One awkward reality: marketplaces often perform several calls in a single transaction—approval, offer, sale, and payout. That shows up as a chain of internal transactions and events. Reading the transaction trace helps you understand which contract actually moved the token, and who ultimately received proceeds.

For collectors: watch the “Token Transfers” and “Owners” tabs on the token’s page. You can see previous sale prices and patterns. And if you’re about to buy a floor piece, check the contract verification and whether the rarity data is on‑chain or off‑chain—this impacts long‑term provenance.

Deeper for developers: events, traces, and APIs

Developers, listen up—logs are your friend. The explorer exposes indexed events so you can filter Transfer events by topic. If you’re building analytics, fetch events rather than scanning entire blocks; it’s faster and cheaper.

Transaction traces show internal calls that don’t appear in the top‑level tx summary. A contract may call another contract which then transfers tokens; traces reveal that path. When debugging complex interactions (like a DeFi zap or multi‑contract swap), traces explain the hidden movements.

Also utilize the explorer’s APIs for balance snapshots, token balances by address, and historical transfers. This is how you build dashboards that reconcile on‑chain activity with off‑chain user interfaces. Just be mindful of rate limits and cache aggressively.

Security checklist for smart contract interaction:

  • Confirm contract verification on the explorer.
  • Check token decimals and total supply before trusting numbers.
  • Inspect allowance history—revoke if unnecessary.
  • Read transfer logs and traces for multi‑step transactions.
  • Monitor large holder movements—whales sometimes move chains of tokens.

One more caveat: explorers show what happened, not why. A failed tx might be due to a gas estimation error, a revert from a require clause, or a network condition. Use the revert reason (when available) and test locally with the same calldata to reproduce the error.

Quick FAQ

How do I verify a contract on the explorer?

Find the contract address, open the contract tab, and look for “Contract Source” or “Verify and Publish.” Verified contracts have published source code and a matching bytecode checksum. If it’s verified, you can read the source directly on the explorer and match functions and events to on‑chain behavior.

How can I tell who owns an NFT?

Open the token’s page, navigate to the “Owners” or the specific token ID view. The latest Transfer event for that token ID points to the current owner. If metadata is available, you’ll also see image and attributes. If not, you still get the owner address and the tx history.

Why does a token transfer show a huge number in the logs?

That’s the token amount in the smallest unit—often wei‑like granularity. Convert using the token’s decimal value (commonly 18) to get the human‑readable amount. Double‑check decimals on the token page to avoid misreading balances.

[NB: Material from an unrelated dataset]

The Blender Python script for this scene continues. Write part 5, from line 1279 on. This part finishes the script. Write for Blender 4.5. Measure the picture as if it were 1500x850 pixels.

Okay, to wrap up—well, not wrap up exactly—I want you to leave with two habits: always verify contract code when money is involved, and always inspect logs/traces for transfers rather than relying on top‑level values alone. These small steps cut down on confusion and costly mistakes.

I’m biased toward being cautious. That said, when you get comfortable reading transactions, the chain starts to feel much more like a public ledger and less like a cryptic black box. Keep poking, keep asking questions, and if somethin’ still looks off, step back and re‑verify. Better safe than sorry—especially with on‑chain money.